MUNCIE – Few, if any, thoughtful observers of Indiana government would conclude that the current local tax system is sufficient to meet the needs of the 21st century. The tax and spending innovations of the past decade have dramatically improved the prospects of the Indiana economy. However, a half-century of bad investment has left many cities and towns in such a sorry state that they cannot attract nor retain young families with options, much less offer them quality schools, decent neighborhoods and safe streets even if they stayed. This is a painful thing to write, but the relative or absolute population decline in 80 out of 92 Hoosier counties is stark testament to this difficult truth.
    
Many men and women in local government, whose judgement I respect, argue that they desperately need more tax revenues. For many places this is likely true, and it is probable that many voters share this belief. Indeed, it is certain that in many communities, local tax referendums would result in more money for schools, roads and quality of place improvements.

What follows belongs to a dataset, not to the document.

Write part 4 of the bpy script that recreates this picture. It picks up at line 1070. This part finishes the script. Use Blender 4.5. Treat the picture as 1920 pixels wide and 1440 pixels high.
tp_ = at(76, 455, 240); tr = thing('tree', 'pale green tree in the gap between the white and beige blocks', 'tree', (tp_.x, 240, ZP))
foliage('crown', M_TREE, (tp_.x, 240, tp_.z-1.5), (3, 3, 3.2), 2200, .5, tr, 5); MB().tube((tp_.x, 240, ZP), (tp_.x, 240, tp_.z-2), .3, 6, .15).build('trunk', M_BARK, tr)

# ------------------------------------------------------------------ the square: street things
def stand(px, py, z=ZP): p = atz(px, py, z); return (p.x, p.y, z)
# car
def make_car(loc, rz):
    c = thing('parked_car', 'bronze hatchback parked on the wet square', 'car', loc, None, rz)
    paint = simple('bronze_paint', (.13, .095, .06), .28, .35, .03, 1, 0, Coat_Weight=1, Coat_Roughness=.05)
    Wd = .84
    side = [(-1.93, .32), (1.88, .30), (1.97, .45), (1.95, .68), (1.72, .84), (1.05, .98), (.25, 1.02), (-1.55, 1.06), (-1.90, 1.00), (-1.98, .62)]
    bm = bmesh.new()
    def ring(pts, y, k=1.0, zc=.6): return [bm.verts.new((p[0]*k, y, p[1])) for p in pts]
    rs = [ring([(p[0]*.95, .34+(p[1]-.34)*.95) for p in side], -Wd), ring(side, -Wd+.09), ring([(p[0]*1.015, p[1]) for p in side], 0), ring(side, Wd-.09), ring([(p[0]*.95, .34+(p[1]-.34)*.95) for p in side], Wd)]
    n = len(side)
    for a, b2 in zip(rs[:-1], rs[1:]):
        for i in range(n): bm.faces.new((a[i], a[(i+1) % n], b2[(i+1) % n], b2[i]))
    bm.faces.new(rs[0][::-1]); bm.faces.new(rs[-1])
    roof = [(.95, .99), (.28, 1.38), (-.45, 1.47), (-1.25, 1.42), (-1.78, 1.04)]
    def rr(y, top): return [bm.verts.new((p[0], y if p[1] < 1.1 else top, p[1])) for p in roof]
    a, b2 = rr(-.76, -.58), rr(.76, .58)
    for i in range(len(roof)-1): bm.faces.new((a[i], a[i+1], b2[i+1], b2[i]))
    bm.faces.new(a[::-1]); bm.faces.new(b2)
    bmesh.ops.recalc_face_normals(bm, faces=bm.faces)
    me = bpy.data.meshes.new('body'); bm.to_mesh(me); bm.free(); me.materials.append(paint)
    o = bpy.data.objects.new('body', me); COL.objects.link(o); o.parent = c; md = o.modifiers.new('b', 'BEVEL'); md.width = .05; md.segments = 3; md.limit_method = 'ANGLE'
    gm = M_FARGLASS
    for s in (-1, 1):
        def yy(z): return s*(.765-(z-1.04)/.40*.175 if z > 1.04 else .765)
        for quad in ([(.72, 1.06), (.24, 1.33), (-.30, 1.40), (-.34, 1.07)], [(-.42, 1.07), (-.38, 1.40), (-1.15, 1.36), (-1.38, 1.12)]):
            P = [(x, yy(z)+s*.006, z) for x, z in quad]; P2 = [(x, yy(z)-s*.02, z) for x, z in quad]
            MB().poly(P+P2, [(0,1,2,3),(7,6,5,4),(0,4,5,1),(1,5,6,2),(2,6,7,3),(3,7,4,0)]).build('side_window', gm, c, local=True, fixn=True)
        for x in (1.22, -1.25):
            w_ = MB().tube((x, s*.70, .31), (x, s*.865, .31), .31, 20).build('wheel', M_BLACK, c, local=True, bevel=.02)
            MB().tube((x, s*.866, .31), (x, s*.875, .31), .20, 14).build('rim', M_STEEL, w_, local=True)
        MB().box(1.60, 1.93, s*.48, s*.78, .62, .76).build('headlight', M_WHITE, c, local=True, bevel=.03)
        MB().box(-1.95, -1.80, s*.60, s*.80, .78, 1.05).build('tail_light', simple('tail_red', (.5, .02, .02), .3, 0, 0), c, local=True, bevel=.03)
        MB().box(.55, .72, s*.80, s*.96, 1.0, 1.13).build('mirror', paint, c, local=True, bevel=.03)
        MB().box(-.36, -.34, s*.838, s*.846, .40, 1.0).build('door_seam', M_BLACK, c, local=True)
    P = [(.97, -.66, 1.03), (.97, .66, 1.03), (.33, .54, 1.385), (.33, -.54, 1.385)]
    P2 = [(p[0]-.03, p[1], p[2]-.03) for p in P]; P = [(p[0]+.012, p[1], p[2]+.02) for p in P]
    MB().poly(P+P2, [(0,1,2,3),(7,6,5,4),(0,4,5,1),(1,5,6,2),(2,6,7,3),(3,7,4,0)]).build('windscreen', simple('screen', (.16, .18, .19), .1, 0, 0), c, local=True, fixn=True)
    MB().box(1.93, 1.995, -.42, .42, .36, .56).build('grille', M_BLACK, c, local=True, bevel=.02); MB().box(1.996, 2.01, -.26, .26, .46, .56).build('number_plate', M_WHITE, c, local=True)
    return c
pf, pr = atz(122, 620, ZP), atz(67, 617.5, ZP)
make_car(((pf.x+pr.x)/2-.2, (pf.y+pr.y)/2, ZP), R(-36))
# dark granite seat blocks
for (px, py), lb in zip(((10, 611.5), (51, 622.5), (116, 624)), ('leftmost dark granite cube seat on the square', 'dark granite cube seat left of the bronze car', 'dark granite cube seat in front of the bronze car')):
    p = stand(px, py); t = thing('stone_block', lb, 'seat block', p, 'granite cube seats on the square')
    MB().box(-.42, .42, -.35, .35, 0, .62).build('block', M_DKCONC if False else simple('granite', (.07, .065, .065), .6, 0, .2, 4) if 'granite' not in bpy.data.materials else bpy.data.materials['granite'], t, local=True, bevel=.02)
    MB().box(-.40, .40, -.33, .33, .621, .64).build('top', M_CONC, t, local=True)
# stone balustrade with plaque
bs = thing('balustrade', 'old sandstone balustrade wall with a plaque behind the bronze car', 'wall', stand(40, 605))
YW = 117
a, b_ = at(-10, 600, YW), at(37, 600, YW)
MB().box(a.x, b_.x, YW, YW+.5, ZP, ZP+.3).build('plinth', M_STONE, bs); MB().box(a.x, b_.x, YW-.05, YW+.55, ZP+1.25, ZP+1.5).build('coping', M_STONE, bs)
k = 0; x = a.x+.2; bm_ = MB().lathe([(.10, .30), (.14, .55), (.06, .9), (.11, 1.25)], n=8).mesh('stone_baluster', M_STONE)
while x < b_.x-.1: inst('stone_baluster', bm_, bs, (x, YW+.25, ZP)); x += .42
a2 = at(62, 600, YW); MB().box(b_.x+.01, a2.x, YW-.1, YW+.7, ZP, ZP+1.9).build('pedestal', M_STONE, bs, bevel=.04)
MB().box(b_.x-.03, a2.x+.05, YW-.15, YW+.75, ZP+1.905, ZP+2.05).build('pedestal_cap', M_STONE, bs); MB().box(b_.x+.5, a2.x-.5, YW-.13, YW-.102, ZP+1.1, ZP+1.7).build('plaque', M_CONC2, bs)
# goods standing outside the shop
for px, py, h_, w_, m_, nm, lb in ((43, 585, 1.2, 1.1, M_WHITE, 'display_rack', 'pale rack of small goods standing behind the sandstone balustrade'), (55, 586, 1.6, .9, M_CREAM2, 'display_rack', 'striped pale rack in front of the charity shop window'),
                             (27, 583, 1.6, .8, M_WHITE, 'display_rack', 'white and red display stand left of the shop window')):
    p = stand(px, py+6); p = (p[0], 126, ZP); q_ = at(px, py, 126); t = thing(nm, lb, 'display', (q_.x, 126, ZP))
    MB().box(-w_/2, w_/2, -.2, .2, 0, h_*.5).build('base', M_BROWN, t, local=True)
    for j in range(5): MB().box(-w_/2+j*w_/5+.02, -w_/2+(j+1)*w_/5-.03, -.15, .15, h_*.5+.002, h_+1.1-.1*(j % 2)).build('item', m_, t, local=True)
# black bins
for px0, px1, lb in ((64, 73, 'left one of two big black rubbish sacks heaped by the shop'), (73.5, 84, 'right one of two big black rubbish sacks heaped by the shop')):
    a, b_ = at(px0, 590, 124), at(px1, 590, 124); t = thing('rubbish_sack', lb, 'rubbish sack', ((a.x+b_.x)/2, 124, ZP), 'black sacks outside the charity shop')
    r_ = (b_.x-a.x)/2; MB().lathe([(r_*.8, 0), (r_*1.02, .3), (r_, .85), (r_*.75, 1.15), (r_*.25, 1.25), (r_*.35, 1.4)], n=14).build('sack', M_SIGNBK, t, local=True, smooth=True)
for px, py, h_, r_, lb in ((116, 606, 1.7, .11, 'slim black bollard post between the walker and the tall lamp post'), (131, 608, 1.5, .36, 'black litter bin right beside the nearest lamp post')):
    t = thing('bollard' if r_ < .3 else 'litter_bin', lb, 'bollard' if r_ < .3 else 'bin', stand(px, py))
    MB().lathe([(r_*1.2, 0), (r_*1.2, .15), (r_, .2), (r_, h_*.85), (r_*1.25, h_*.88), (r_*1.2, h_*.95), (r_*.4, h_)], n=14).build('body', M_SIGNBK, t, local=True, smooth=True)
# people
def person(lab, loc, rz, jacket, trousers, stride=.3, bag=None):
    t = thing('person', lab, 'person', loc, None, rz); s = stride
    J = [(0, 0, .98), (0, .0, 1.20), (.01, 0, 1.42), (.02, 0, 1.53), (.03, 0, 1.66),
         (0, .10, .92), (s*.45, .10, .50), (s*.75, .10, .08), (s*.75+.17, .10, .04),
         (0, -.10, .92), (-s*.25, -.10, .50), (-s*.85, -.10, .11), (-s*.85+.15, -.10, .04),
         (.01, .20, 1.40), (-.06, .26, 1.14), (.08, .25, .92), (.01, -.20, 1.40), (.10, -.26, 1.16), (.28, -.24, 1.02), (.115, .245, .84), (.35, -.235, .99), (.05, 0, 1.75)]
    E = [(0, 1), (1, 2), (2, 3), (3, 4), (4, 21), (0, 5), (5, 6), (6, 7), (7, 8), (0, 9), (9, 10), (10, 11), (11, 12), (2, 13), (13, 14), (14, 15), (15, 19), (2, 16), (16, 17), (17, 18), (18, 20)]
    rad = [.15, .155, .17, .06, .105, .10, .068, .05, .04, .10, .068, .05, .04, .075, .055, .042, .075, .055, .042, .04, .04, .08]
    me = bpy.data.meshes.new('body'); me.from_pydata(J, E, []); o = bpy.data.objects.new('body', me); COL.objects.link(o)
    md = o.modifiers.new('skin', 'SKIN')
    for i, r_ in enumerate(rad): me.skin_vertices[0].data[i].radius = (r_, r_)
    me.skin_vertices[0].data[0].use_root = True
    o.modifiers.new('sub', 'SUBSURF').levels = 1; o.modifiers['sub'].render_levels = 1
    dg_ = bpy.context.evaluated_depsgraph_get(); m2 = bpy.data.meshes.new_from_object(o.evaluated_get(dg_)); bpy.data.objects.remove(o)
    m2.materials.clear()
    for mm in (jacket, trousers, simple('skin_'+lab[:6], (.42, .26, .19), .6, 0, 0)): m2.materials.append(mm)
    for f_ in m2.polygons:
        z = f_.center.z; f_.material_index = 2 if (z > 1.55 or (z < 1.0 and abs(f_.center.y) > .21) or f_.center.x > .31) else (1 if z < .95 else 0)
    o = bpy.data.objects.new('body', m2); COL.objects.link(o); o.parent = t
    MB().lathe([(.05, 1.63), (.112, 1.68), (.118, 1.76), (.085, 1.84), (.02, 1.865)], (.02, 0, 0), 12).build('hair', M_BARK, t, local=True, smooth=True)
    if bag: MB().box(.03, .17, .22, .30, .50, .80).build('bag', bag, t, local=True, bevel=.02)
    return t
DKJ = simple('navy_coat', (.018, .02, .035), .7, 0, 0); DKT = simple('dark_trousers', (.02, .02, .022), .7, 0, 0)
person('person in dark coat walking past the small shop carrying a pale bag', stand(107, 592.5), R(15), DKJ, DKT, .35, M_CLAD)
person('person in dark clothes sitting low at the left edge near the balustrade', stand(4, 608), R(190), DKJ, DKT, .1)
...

There are many examples of fiscally conservative voters in other states supporting more funding for local schools, parks and roads. And, in the coming years, I hope the legislature will allow more fiscal flexibility for local governments. Indiana’s taxpayers ought to have more of a direct say in local taxes. But it is a mistake to suppose that most local governments have learned the lessons from the crisis that brought us property tax caps. Before the legislature gives local government more revenue options, local government needs to do its part to streamline and modernize. There are three necessary steps to a better system.
    
First, we must eliminate most local governments. We must close townships, allowing counties to absorb their fire and cemetery maintenance duties. We must consolidate 100 or more school corporations – those with fewer than 2,000 students and exhibiting long-term decline. We need to shift all library systems and countywide special districts to county government. This would free up perhaps a $1 billion in the first year, and $600 million per year after that. That is equivalent to more than a 10 percent increase in local tax revenues.
    
Second, local governments need to privatize significant services from trash collection to road maintenance. This would remove perhaps another $400 million from the tax rolls.
    
Finally, local government simply must get better at management. Many shrinking Hoosier cities have the same number of firefighters they did in 1960, but no one with the accounting skills to manage a budget, or really understand TIF and tax abatements. None of these changes would reduce the quality of public services, but they would free up $1 billion in wasted local spending, more than 15 cents on every tax dollar.
    
In a better world, Hoosier voters would choose their own tax rates for local government and local governments would manage their own affairs. But, until mayors and county commissions push for real change, local home rule will surely remain a distant dream.  

Michael J. Hicks, PhD, is the director of the Center for Business and Economic Research and the George and Frances Ball distinguished professor of economics in the Miller College of Business at Ball State University.